Abstract

In this paper we have a threefold objective. Firstly, to identify the principal macroeconomic determinants of U.K. private sector investment. Secondly, to examine the effects of private investment on aggregate supply. Finally, we attempt to integrate the effects of public sector investment and pricing on private sector output.Investigators have modelled private sector or manufacturing investment behaviour in a variety of ways. The neoclassical tradition, associated with Jorgenson (1963), explains investment expenditures in terms of the lagged capital stock, expected output and a distributed lag on the cost of capital. The most recent effort along these lines on U.K. data is the paper by Bean (1981). Although he found significant negative effects of the change in interest rates and the real cost of capital on the change in investment he failed to obtain satisfactory estimates of long-run cost of capital effects on the level of investment.

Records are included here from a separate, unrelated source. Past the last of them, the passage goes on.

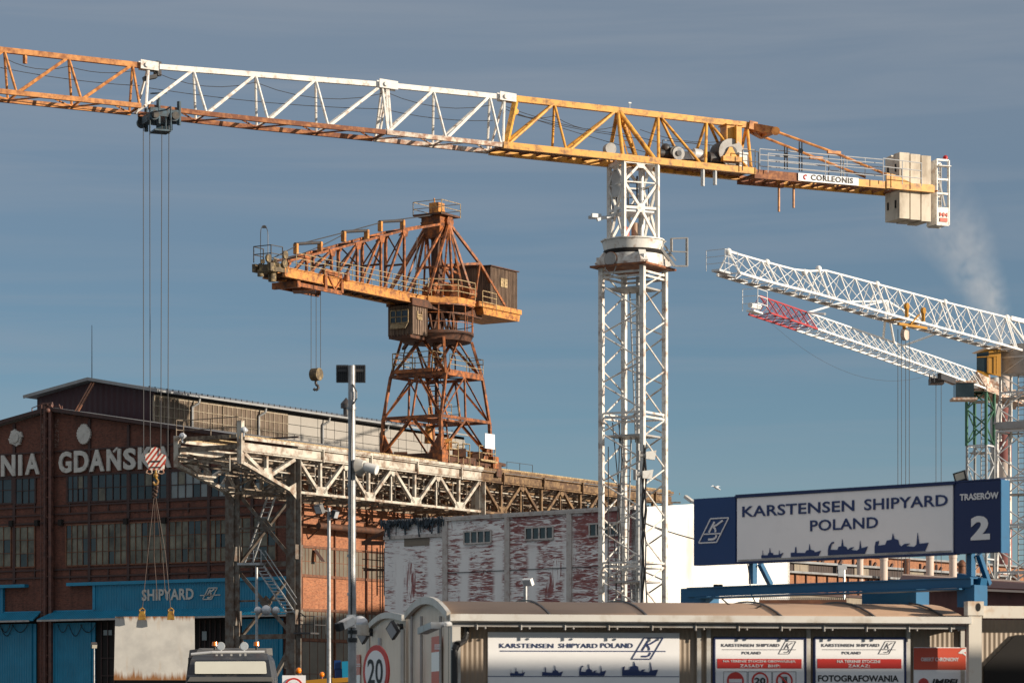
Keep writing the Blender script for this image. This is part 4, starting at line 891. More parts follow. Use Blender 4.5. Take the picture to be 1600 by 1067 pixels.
for px in (479, 553, 610):
    m = MB(); a, t = aN(px), tz(px); c0 = .35
    m.beam(H(a - .6, c0, t + .1), H(a - .6, c0, t + .75), .28, .2); m.beam(H(a + 2.0, c0, t + .45), H(a + 2.0, c0, t + 1.2), .3, .2); pu = m.build('pulley_post', 'ho_yellow', ham)
    q = MB(); q.tube(H(a - .7, c0, t + .72), H(a + 2.1, c0, t + 1.18), .1, 8); q.build('roller', 'dark_steel', pu)
rp = MB(); pts = [H(aT - .6, .35, tz(449) + .1)] + [H(aN(px), .35, tz(px) + .85) for px in (479, 553, 610)] + [H(-1.1, .35, apz + .4)]
for p, q in zip(pts, pts[1:]): rp.tube(p, q, .035, 4)
rp.sag(H(aT, .2, tz(449)), H(aN(553), .2, tz(553) + .8), .2, .03); rp.tube(H(.2, .9, apz), H(3.2, .6, dz + 1), .025, 4); rp.tube(H(-3.3, .6, apz - 1.4), H(-3.4, .6, dz), .025, 4)
rp.build('luffing_rope', 'rope', ham)
wk = MB(); wk.rail([H(aT + .6, JW + .55, dz - .1), H(-2.6, JW + .55, dz - .1)], 1.0, .035, 3); wk.rail([H(aT + 1, -JW - .5, dz - .1), H(-2.6, -JW - .5, dz - .1)], 1.0, .03, 2); wk.build('jib_walkway', 'rail_tan', ham)
# jib tip
tip = MB(); tip.abox(H(aT - 0.60, 0, dz - .2), 1.0, 1.4, .45); tip.beam(H(aT + .3, JW, dz - .1), H(aT - 1.30, JW * .8, dz - .15), .25, .5); tip.beam(H(aT + .3, -JW, dz - .1), H(aT - 1.30, -JW * .8, dz - .15), .25, .5)
for i in range(7): tip.abox(H(aT - random.uniform(.1, 1.2), random.uniform(-.8, .9), dz + random.uniform(0, .3)), .22, .3, .22)
tip.tube(H(aT - 1.25, -.1, dz - .7), H(aT - 1.25, -.1, dz - .3), .2, 8); tip.tube(H(aT - 0.45, .2, dz - .95), H(aT - 0.45, .2, dz - .4), .25, 8)
tip.build('jib_tip', 'ho_tip', ham)
sh = MB()
for a, c, zz in ((aT - 1.4, .6, dz + .35), (aT + .15, JW, dz + .75), (aT - 0.12, JW + .15, dz + .15)): sh.tube(H(a, c - .05, zz), H(a, c + .08, zz), .26, 16)
sh.build('sheave', 'ho_tip', ham)
tr_ = MB(); tr_.rail([H(aT - 0.10, JW, dz + .2), H(aT - 1.20, JW * .9, dz + .2), H(aT - 1.20, -JW * .9, dz + .2), H(aT - 0.10, -JW, dz + .2)], 1.0, .05, 2); tr_.build('tip_railing', 'dark_steel', ham)
ar = MB(); P0 = H(aT - .6, -.3, dz); hw = .24; h0 = hz(362, 190); pts = []
for i in range(9): t = math.pi * i / 8; pts.append(P0 + CR * 0 + AX * (-math.cos(t) * hw * 1.6) + V((0, 0, h0 - P0.z + math.sin(t) * .55)))
ar.path([V((pts[0].x, pts[0].y, P0.z))] + pts + [V((pts[-1].x, pts[-1].y, P0.z))], .024, 5); ar.abox(pts[4] - V((0, 0, .1)), .25, .25, .12); ar.build('lamp_arch', 'dark_steel', ham)
# trolley under the jib
t0, t1 = aN(462), aN(530); tm = MB()
for c in (JW + .15, -JW - .15):
    tm.beam(H(t0, c, dz - .95), H(t1, c, dz - .95), .15, .25); tm.beam(H(lerp(t0, t1, .62), c, dz + .3), H(lerp(t0, t1, .62), c, dz - .95), .24); tm.beam(H(t1, c, dz - .1), H(t1, c, dz - .95), .24)
    tm.beam(H(lerp(t0, t1, .62), c, dz + .25), H(t1, c, dz + .1), .2, .3); tm.beam(H(lerp(t0, t1, .7), c, dz), H(lerp(t0, t1, .85), c, dz - .85), .1); tm.beam(H(t1, c, dz - .1), H(lerp(t0, t1, .85), c, dz - .85), .1)
tm.beam(H(t0, 1, dz - .95), H(t0, -1, dz - .95), .3, .4); tm.abox(H(lerp(t0, t1, .4), 0, dz - 1.0), 1.4, 1.6, .3); tm.tube(H(t1 + .2, 1.2, dz + .35), H(t1 + .2, 1.2, dz - .2), .18, 8)
tm.build('trolley', 'ho', ham)
# operator cab and counterweight house
cz1, cz0 = hz(476, 203), hz(521, 203); cf = H(-4.2, .86, 0); ca0, ca1, cc0, cc1 = -4.2, -2.55, -1.05, .86
cab = MB(); cab.hexa([H(ca0, cc0, cz0), H(ca1, cc0, cz0), H(ca1, cc1, cz0), H(ca0, cc1, cz0)], [H(ca0, cc0, cz1), H(ca1, cc0, cz1), H(ca1, cc1, cz1), H(ca0, cc1, cz1)])
for i in range(9): c = lerp(cc0, cc1, i / 8); cab.beam(H(ca0 - .02, c, cz0 - .1), H(ca0 - .02, c, cz1), .05, .04)
for i in range(7): a = lerp(ca0, ca1, i / 6); cab.beam(H(a, cc1 + .02, cz0), H(a, cc1 + .02, cz1), .05, .04)
cab = cab.build('operator_cab', 'timber', ham)
m = MB(); m.prism([H(ca0 - .08, lerp(cc0, cc1, .12), cz0 + .75), H(ca0 - .08, lerp(cc0, cc1, .85), cz0 + .75), H(ca0 - .08, lerp(cc0, cc1, .85), cz1 - .35), H(ca0 - .08, lerp(cc0, cc1, .12), cz1 - .3)], -AX * .03); m.build('cab_window', 'win_dark', cab)
m = MB()
for t in (.12, .34, .58, .85): m.beam(H(ca0 - .12, lerp(cc0, cc1, t), cz0 + .75), H(ca0 - .12, lerp(cc0, cc1, t), cz1 - .32), .06)
for zz in (cz0 + .75, cz0 + 1.15, cz1 - .32): m.beam(H(ca0 - .12, lerp(cc0, cc1, .12), zz), H(ca0 - .12, lerp(cc0, cc1, .85), zz), .06)
m.prism([H(ca0 - .1, lerp(cc0, cc1, .12), cz0 + .72), H(ca0 - .1, lerp(cc0, cc1, .85), cz0 + .72), H(ca0 - .3, lerp(cc0, cc1, .8), cz0 + .35), H(ca0 - .3, lerp(cc0, cc1, .15), cz0 + .35)], V((0, 0, .04)))
for zz in (0.55, .75, 1.0): m.beam(H(lerp(ca0, ca1, .3), cc1 + .05, cz0 + .7 + zz * .6), H(lerp(ca0, ca1, .62), cc1 + .05, cz0 + .7 + zz * .6), .08)
for t in (.3, .62): m.beam(H(lerp(ca0, ca1, t), cc1 + .05, cz0 + 1.0), H(lerp(ca0, ca1, t), cc1 + .05, cz0 + 1.55), .06)
m.build('window_frame', 'rail_tan', cab)
m = MB(); m.beam(H(ca0 + .3, .5, cz1), H(ca0 + .3, .5, dz - .4), .18); m.beam(H(ca1 - .2, .5, cz1), H(ca1 - .2, .5, dz - .4), .18); m.prism([H(ca0 - .6, -1.1, cz1 + .25), H(ca1, -1.1, cz1 + .25), H(ca1, .2, cz1 + .25), H(ca0 - .6, .2, cz1 + .25)], V((0, 0, .2))); m.prism([H(ca0, cc0, cz0 - .25), H(ca1, cc0, cz0 - .25), H(ca1, cc1 * .8, cz0 - .25), H(ca0, cc1 * .8, cz0 - .25)], V((0, 0, .24))); m.build('cab_hanger', 'ho_dark', cab)
b0, b1, bc = 4.4, 7.75, 1.5; bz0, bz1 = hz(473, 209.5), hz(415, 209.5)
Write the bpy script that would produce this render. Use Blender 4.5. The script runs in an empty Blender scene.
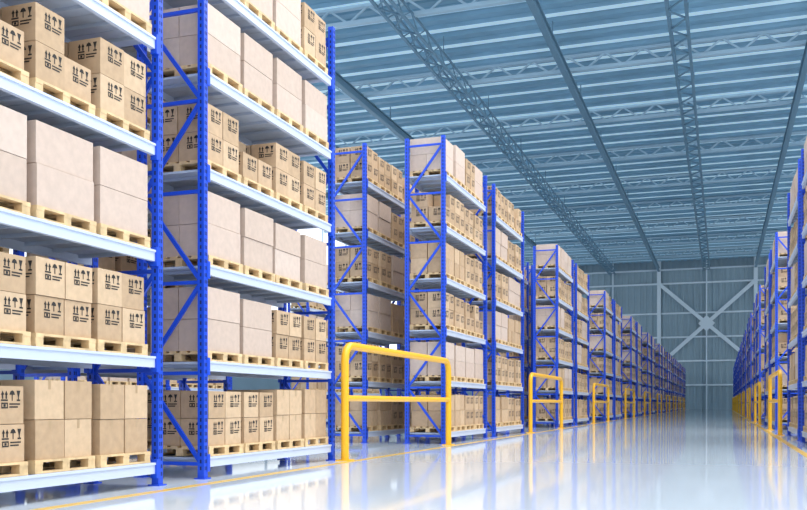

Thus investment was determined solely in relation to output in the steady state. Alternatives to the neoclassical formulation have been proposed in the form of the multiplier-accelerator model and Tobin’s q model, in which changes to the capital stock incur adjustment costs. The former, which have been widely used in macroeconomic models, have generally failed to predict turning points in investment. Oulton (1981) and Dinenis (1984) have had moderate success with q models for the U.K. The major difficulty encountered is that of rationalising the existence of a lag structure for q, the ratio of market value to the current replacement asset cost.